1984 Prophecy
The work consists of an interactive double-projection installation where Bogotá's video surveillance system has been hacked and repurposed as a web interface displaying a city map with geolocated security cameras distributed throughout the urban territory. The viewer, transformed into a watchful eye, selects cameras through gestures captured by a Kinect sensor, manipulating the cursor in space with their hand as if summoning panoptic power. Upon pointing at a camera, the live stream unfolds before their eyes: streets, passersby, other people's lives turned into spectacle, where video analytics extract categorical information from what's being shown.
On the second wall, six simultaneous screens transmit feeds from different cameras. Every sixty seconds, the system randomly updates, displaying six new electronic eyes watching different corners of Bogotá. A kaleidoscope of surveillance that never rests, a visual symphony of control flowing without interruption, reminding us that while you observe one corner, a hundred more remain under the digital gaze.
Big Brother watched from the telescreens, weaving an invisible web of surveillance that turned freedom into a mirage. Today, that dystopia materializes in real time on the walls of this installation. There's no need for Room 101 anymore, since with predictive algorithms, machine learning, and neural networks, we're just one click away from identifying, connecting, and finding patterns on anyone.
This work turns the viewer into an active accomplice of the surveillance apparatus: with a simple hand gesture, you choose who to watch, wielding the very power you're questioning. The Kinect interaction removes the physical barrier of mouse or keyboard, making surveillance more intuitive, almost natural.

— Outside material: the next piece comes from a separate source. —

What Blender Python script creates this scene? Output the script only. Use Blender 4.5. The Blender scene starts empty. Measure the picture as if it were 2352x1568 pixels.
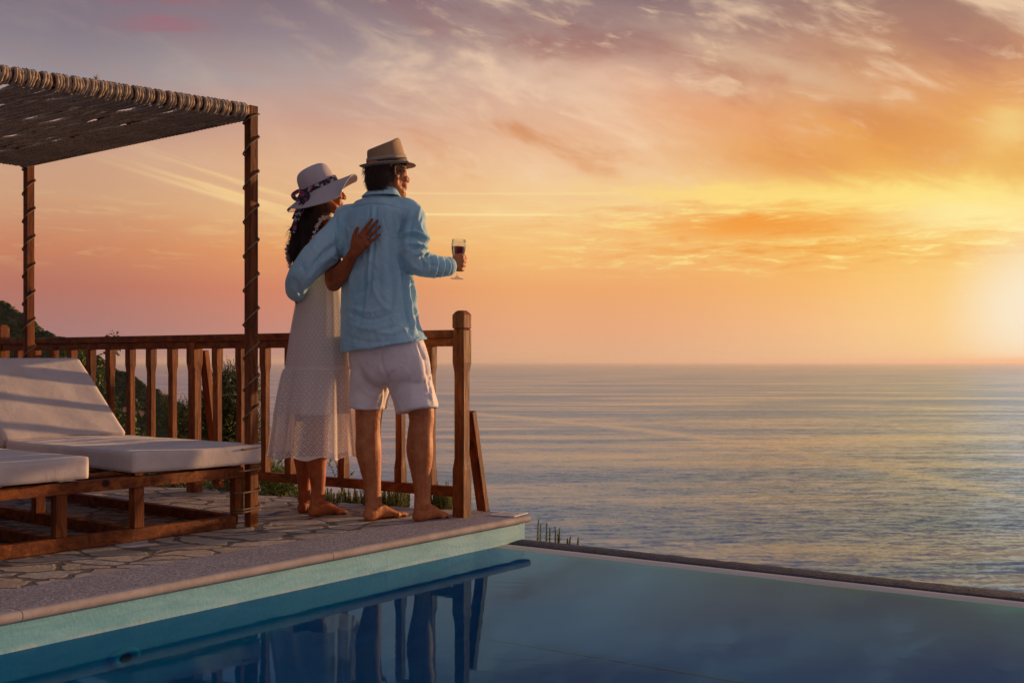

The installation exposes the Doublethink of the technological society we live in, where "War is peace. Freedom is slavery" and now "Surveillance is security. The absence of privacy is protection." The same tools that promise to save us, are now used to create invisible cages of data, where the bars are server infrastructures scattered in the cloud. Who needs interrogation when statistics can point you out and identify you? The random change every minute in the second projection simulates the ceaseless blinking of the digital eye that never sleeps, reminding us that surveillance isn't selective but omnipresent. Bogotá, like any contemporary city, has become an observed, mapped, archived organism.
The future Orwell feared didn't arrive with military boots, but with interfaces and dashboards, which makes us ask: Are the machines watching us, or have we voluntarily handed over the keys to our privacy? When interacting with this work, each viewer must confront their own answer.